Introdução
O exacerbado demandismo judicial em relações jurídicas baseadas eminentemente em questões de direito é um realidade no nosso meio forense. Não esqueçamos também que, bem ou mal, a tecnologia vem irradiando seus efeitos na condução dos processos judiciais. O resultado não seria outro: processos em massa, decisões em massa [01].
Diante dessa realidade, é plenamente possível, depois de um clique errado, um modelo de sentença ser direcionado para um processo sem correspondência ou uma petição não seguir o caminho ao encontro do seu processo. Também não é difícil uma mesma pessoa pleitear – p. ex. nas lides previdenciárias onde o foro pode ser tanto o estadual como o federal – por duas vezes o mesmo bem de vida com idêntica causa de pedir, tendo sua pretensão apreciada e, como não identificada a litispendência ou a coisa julgada, transitada em julgado em duplicidade.

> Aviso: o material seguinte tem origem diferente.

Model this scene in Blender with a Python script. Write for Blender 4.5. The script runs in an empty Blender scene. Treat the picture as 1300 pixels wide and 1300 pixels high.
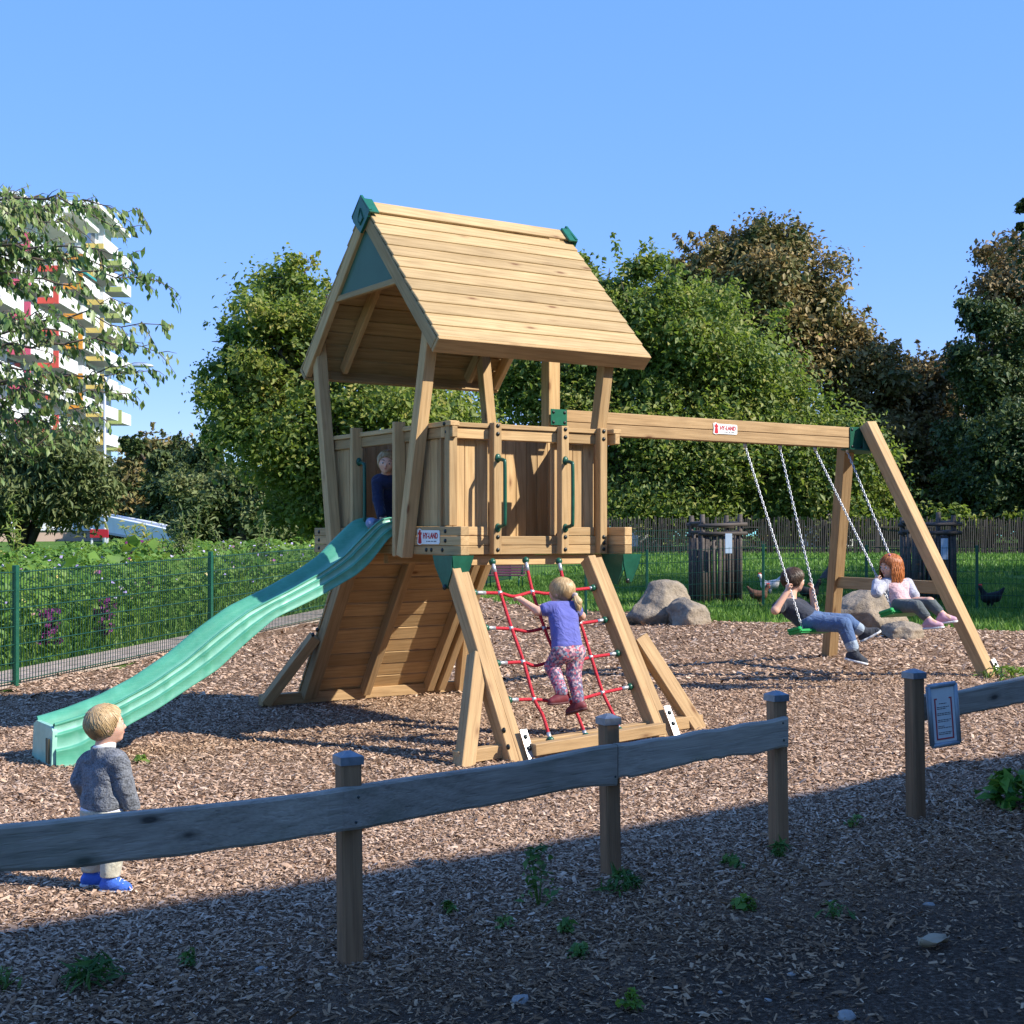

É exatamente a respeito dos contornos dessa duplicidade que as linhas abaixo foram redigidas.
Da coisa julgada
A coisa julgada, segundo o artigo 6°, parágrafo 3°, da Lei de Introdução às Normas do Direito Brasileiro (Decreto-Lei 4.657/1942), é a decisão judicial de que já não caiba recurso.
Normalmente, é dada a possibilidade de os litigantes impugnarem decisões judiciais, seja por recurso, seja por outro meio. Sucede esse traço de insurreição não pode ser ilimitado. Chega certo momento em que é dada a palavra final, sob pena de não cessar o estado de incerteza da situação jurídica submetida ao exame do Poder Judiciário.
Moniz de Aragão ratifica essa posição:
A opção universalmente aceita, fundamentada no Direito Romano consiste em, primeiro, submeter a sentença a reexame perante órgãos hierarquicamente superiores (eventualmente permitir sua rescisão posterior, acrescente-se) e após atribuir-lhe especial autoridade, que a torne imutável para o futuro em face de todos os participantes do processo em que fora ela pronunciada [02].
Logo, a coisa julgada não é instrumento de justiça. É, na verdade – sem entrar nas discussões doutrinárias se ela seria efeito de uma decisão, qualidade dos seus efeitos ou situação jurídica do seu conteúdo –, instituto jurídico integrado ao direito fundamental à segurança jurídica, apto a impedir rediscussão, alteração ou desrespeito à decisão judicial final [03].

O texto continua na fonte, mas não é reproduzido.